No ano de 2020, a discussão veio novamente à tona. Nesta mesma coluna, chamei atenção para dois acórdãos do plenário do TCU. O Acórdão 1.537/2020, da relatoria do ministro Bruno Dantas, que julgou regulares as contas dos responsáveis por contrato de obras com superfaturamento correspondente a 0,68% do valor global do contrato, somando a importância de R$ 3,6 milhões.

Na segunda decisão, Acórdão 1.965/2020, relatado pelo ministro Raimundo Carrero, o TCU se apoiou no “princípio da bagatela” para  afastar a necessidade de recomposição aos cofres públicos de valor de superfaturamento correspondente a 2,36% do contrato.

Mais recentemente, o Boletim de Jurisprudência 530 do TCU, publicado em 24/3, deu destaque ao Acórdão 440/2025, também do plenário. O julgado foi assim ementado na publicação: “[n]ão existe percentual tolerável de sobrepreço global[1] nas contratações públicas, especialmente quando a análise da economicidade se baseia em amostra representativa e os preços paradigmas são extraídos dos sistemas oficiais de referência”.

É verdade que cada um dos casos acima citados tem suas peculiaridades.

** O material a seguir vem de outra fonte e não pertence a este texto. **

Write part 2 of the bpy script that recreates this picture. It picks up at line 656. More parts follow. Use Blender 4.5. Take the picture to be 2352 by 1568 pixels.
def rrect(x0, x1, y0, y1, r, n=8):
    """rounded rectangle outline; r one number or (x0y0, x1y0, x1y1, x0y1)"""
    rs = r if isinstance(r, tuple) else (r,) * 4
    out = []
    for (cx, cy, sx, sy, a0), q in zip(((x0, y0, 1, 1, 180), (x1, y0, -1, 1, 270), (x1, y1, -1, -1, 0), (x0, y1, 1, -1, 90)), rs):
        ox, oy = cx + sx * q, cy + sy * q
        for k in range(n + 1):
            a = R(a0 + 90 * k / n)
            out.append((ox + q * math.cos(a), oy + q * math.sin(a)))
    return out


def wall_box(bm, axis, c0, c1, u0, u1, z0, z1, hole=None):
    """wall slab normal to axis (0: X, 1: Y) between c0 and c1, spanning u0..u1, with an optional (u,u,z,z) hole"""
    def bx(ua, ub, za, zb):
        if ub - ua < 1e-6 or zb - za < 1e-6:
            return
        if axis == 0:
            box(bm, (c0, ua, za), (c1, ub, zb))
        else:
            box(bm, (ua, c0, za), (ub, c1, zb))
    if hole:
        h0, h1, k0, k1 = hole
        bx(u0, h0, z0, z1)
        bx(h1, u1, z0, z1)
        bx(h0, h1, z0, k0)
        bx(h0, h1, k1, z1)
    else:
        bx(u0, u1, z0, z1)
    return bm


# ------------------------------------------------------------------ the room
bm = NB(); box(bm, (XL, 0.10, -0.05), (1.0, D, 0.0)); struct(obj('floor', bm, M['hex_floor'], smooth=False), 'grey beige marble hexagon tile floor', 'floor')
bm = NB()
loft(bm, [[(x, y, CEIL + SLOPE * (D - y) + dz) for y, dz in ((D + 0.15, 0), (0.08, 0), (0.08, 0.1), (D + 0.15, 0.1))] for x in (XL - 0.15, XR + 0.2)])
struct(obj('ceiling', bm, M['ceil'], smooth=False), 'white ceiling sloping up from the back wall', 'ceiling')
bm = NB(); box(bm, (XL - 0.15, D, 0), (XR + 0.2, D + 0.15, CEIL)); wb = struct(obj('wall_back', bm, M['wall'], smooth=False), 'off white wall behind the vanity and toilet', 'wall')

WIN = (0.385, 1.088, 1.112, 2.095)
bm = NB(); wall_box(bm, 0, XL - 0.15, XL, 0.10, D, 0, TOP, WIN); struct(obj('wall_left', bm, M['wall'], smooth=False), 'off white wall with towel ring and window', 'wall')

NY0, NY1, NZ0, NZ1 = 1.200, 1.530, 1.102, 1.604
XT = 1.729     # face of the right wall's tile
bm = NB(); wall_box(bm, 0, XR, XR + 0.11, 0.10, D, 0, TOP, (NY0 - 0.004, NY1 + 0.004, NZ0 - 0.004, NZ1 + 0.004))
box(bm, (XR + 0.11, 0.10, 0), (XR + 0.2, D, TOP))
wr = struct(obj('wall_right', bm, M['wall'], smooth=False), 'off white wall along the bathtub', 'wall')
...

Mas também é verdade que a variação na posição do TCU ao longo do tempo inviabiliza extrair parâmetros para a caracterização de superfaturamento em contratos administrativos.

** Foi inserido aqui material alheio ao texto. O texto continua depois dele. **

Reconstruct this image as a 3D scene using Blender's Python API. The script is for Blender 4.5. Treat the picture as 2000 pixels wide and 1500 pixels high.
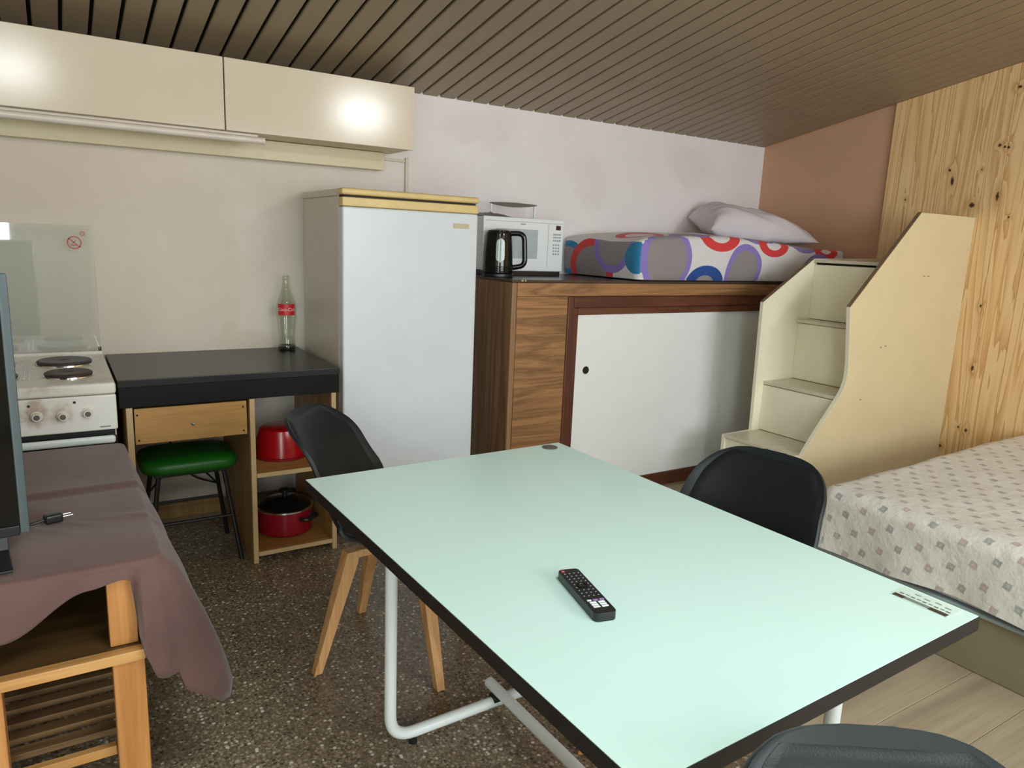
import bpy, bmesh, math, random
from mathutils import Vector, Matrix, noise
random.seed(7)
scene = bpy.context.scene
COL = scene.collection
for o in list(bpy.data.objects):
    bpy.data.objects.remove(o)

# ------------------------------------------------------------------ camera
FPX, YAW, PITCH, ROLL, CAM_H = 1414.8, -0.5672, -0.1942, 0.0413, 1.3952
def camera():
    cy, sy, cp, sp = math.cos(YAW), math.sin(YAW), math.cos(PITCH), math.sin(PITCH)
    fwd = Vector((-sy*cp, cy*cp, sp)); right = Vector((cy, sy, 0)); up = right.cross(fwd)
    cr, sr = math.cos(ROLL), math.sin(ROLL)
    r2 = cr*right + sr*up; u2 = -sr*right + cr*up
    c = bpy.data.cameras.new('camera'); c.sensor_width = 36; c.sensor_fit = 'HORIZONTAL'
    c.lens = FPX/2000*36; c.clip_start = .02
    o = bpy.data.objects.new('camera', c); COL.objects.link(o)
    m = Matrix((r2, u2, -fwd)).transposed().to_4x4(); m.translation = Vector((0, 0, CAM_H))
    o.matrix_world = m; scene.camera = o
camera()

# ------------------------------------------------------------------ world, light, exposure
scene.view_settings.view_transform = 'Standard'
scene.view_settings.look = 'None'
scene.view_settings.gamma = 1
scene.view_settings.use_curve_mapping = False
scene.view_settings.exposure = -0.1
w = bpy.data.worlds.new('world'); scene.world = w; w.use_nodes = True
w.node_tree.nodes['Background'].inputs[0].default_value = (.80, .93, 1.0, 1)
w.node_tree.nodes['Background'].inputs[1].default_value = 0.9

YB, XR, XL, YN = 3.65, 4.39, -1.45, -2.0     # back, right, left, near walls
ZW, CS = 2.127, .183                          # ceiling height at back wall and its slope
def zc(y): return ZW + CS*(YB - y)
# windows in the near wall: (x0, x1, z0, z1)
WINS = [(-1.25, -.30, .10, 2.15), (1.00, 3.00, .95, 2.25), (-.55, .10, 2.62, 3.02), (2.95, 3.60, 2.62, 3.02)]
SKY = (.35, 1.35, -.45, .45)       # roof window: x0, x1, y0, y1
def area(name, x0, x1, z0, z1, y, power, col):
    l = bpy.data.lights.new(name, 'AREA'); l.shape = 'RECTANGLE'; l.size = x1-x0; l.size_y = z1-z0
    l.energy = power; l.color = col
    o = bpy.data.objects.new(name, l); COL.objects.link(o)
    o.location = ((x0+x1)/2, y, (z0+z1)/2); o.rotation_euler = (math.radians(90), 0, 0)
    return o
area('daylight_door', *WINS[0], YN-.16, 70, (.84, 1.0, .96))
area('added_window_light', *WINS[1], YN-.16, 90, (.95, .98, 1.0))  # unseen window, added to brighten the pine wall and bed
for k in (2, 3): area('daylight_high_window', *WINS[k], YN-.16, (28, 44)[k-2], (.94, .98, 1.0))
def skylight():
    x0, x1, y0, y1 = SKY
    o = area('daylight_roof_window', x0, x1, y0, y1, 0, 47, (.83, 1.0, .955))
    o.location = ((x0+x1)/2, (y0+y1)/2, zc((y0+y1)/2)+.16); o.rotation_euler = (-math.atan(CS), 0, 0)
skylight()

# ------------------------------------------------------------------ node helpers
class NT:
    def __init__(s, name):
        s.m = bpy.data.materials.new(name); s.m.use_nodes = True
        s.t = s.m.node_tree; s.n = s.t.nodes; s.bsdf = s.n['Principled BSDF']
        s._co = None
    def node(s, typ, ins=None, **props):
        x = s.n.new(typ)
        for k, v in props.items(): setattr(x, k, v)
        for k, v in (ins or {}).items(): s.set(x.inputs[k], v)
        return x
    def set(s, sock, v):
        if isinstance(v, bpy.types.NodeSocket): s.t.links.new(v, sock)
        elif isinstance(v, bpy.types.Node): s.t.links.new(v.outputs[0], sock)
        else: sock.default_value = v
    def co(s, kind='Object'):
        if s._co is None: s._co = s.node('ShaderNodeTexCoord')
        return s._co.outputs[kind]
    def map(s, vec, scale=(1, 1, 1), loc=(0, 0, 0), rot=(0, 0, 0)):
        return s.node('ShaderNodeMapping', {'Vector': vec, 'Scale': scale, 'Location': loc, 'Rotation': rot}).outputs[0]
    def noise(s, vec, scale, detail=3, rough=.55, dist=0):
        return s.node('ShaderNodeTexNoise', {'Vector': vec, 'Scale': scale, 'Detail': detail, 'Roughness': rough, 'Distortion': dist}).outputs[0]
    def math(s, op, a, b=0., c=None, clamp=False):
        x = s.n.new('ShaderNodeMath'); x.operation = op; x.use_clamp = clamp
        s.set(x.inputs[0], a); s.set(x.inputs[1], b)
        if c is not None: s.set(x.inputs[2], c)
        return x.outputs[0]
    def vmath(s, op, a, b=(0, 0, 0)):
        x = s.n.new('ShaderNodeVectorMath'); x.operation = op
        s.set(x.inputs[0], a); s.set(x.inputs[1], b)
        return x.outputs['Value'] if op in ('LENGTH', 'DISTANCE', 'DOT_PRODUCT') else x.outputs[0]
    def ramp(s, fac, stops, interp='LINEAR'):
        x = s.n.new('ShaderNodeValToRGB'); x.color_ramp.interpolation = interp
        e = x.color_ramp.elements
        while len(e) < len(stops): e.new(.5)
        for i, (p, c) in enumerate(stops):
            e[i].position = p; e[i].color = (c, c, c, 1) if isinstance(c, (int, float)) else (*c[:3], 1)
        s.set(x.inputs[0], fac); return x.outputs[0]
    def mix(s, fac, a, b, blend='MIX'):
        x = s.n.new('ShaderNodeMix'); x.data_type = 'RGBA'; x.blend_type = blend
        s.set(x.inputs[0], fac)
        s.set(x.inputs[6], (*a, 1) if isinstance(a, tuple) and len(a) == 3 else a)
        s.set(x.inputs[7], (*b, 1) if isinstance(b, tuple) and len(b) == 3 else b)
        return x.outputs[2]
    def smooth(s, v, lo, hi):
        return s.node('ShaderNodeMapRange', {0: v, 1: lo, 2: hi, 3: 0., 4: 1.}, interpolation_type='SMOOTHSTEP').outputs[0]
    def sep(s, vec):
        return s.node('ShaderNodeSeparateXYZ', {0: vec}).outputs
    def comb(s, x=0., y=0., z=0.):
        return s.node('ShaderNodeCombineXYZ', {0: x, 1: y, 2: z}).outputs[0]
    def bump(s, h, strength=.2, dist=.01):
        b = s.node('ShaderNodeBump', {'Height': h, 'Strength': strength, 'Distance': dist})
        s.t.links.new(b.outputs[0], s.bsdf.inputs['Normal'])
    def out(s, color=None, rough=None, metal=None, **kw):
        if color is not None: s.set(s.bsdf.inputs['Base Color'], (*color, 1) if isinstance(color, tuple) and len(color) == 3 else color)
        if rough is not None: s.set(s.bsdf.inputs['Roughness'], rough)
        if metal is not None: s.set(s.bsdf.inputs['Metallic'], metal)
        for k, v in kw.items(): s.set(s.bsdf.inputs[k], v)
        return s.m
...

Se o objetivo do tribunal é conformar a atuação de agentes públicos e particulares contratados da administração às suas orientações, é fundamental que defina, de forma clara, se são admissíveis diferenças entre as referências de preços que adota e os valores praticados em contratos administrativos, em quais circunstâncias e patamares. Em atendimento ao artigo 30 da LINDB, o controlador deve atuar para aumentar a segurança jurídica.


[1] Embora o TCU atribua sentidos distintos aos termos superfaturamento e soprepreço, no julgado a expressão sobrepreço foi utilizada para se referir tanto à diferença entre os preços de referência adotados pelo TCU e os do orçamento base da licitação como a esses e os praticados no contrato.